Si è, in parte, creato un ceto sacerdotale che, anziché procedere come suo dovere alla puntuale denuncia e alla conseguente estirpazione delle collusioni e delle complicità, si è specializzato in una sorta di perenne vaticinio sulle possibili, terribili conseguenze dell’azione delle cosche e che reclama l’olocausto in sacrificio di ulteriori competenze.

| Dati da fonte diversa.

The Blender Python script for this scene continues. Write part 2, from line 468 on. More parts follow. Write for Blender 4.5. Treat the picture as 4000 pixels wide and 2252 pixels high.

Un indecifrabile oracolo di Delfi che si destreggia con un linguaggio allusivo, evocativo, a tratti esoterico ed iniziatico che non può essere compreso dai più, dai deboli, da quelli che vivono davvero il dramma della sopraffazione. Alla descrizione piana, diretta, semplice, comprensibile dell’azione mafiosa e dei suoi polimorfismi generata da Sciascia e Falcone, si è sostituita l’intermediazione di un ceto di chierici composto promiscuamente di toghe, giornalisti embedded, improvvisati docenti universitari, scrittori di nicchia, associazioni antimafia che si sono arrogati il compito di decifrare i segni oscuri delle cosche, di interpretarne le dinamiche occulte e che vaticinano sulle sorti della democrazia. Alla legittimazione costituzionale che trova fondamento solo sull’efficacia del contrasto e sulla sua assoluta indispensabilità emergenziale, si è sostituita l’autosufficienza degli apparati che pretendono di accrescere esponenzialmente la propria capacità di intrusione in nome di politiche ormai solo di asserita prevenzione della minaccia, con una repressione quasi sempre deludente nei suoi reali risvolti.
La morte di Falcone ha avviato un percorso che, in parte, ne ha tradito la vita, dissipando forse un bene prezioso.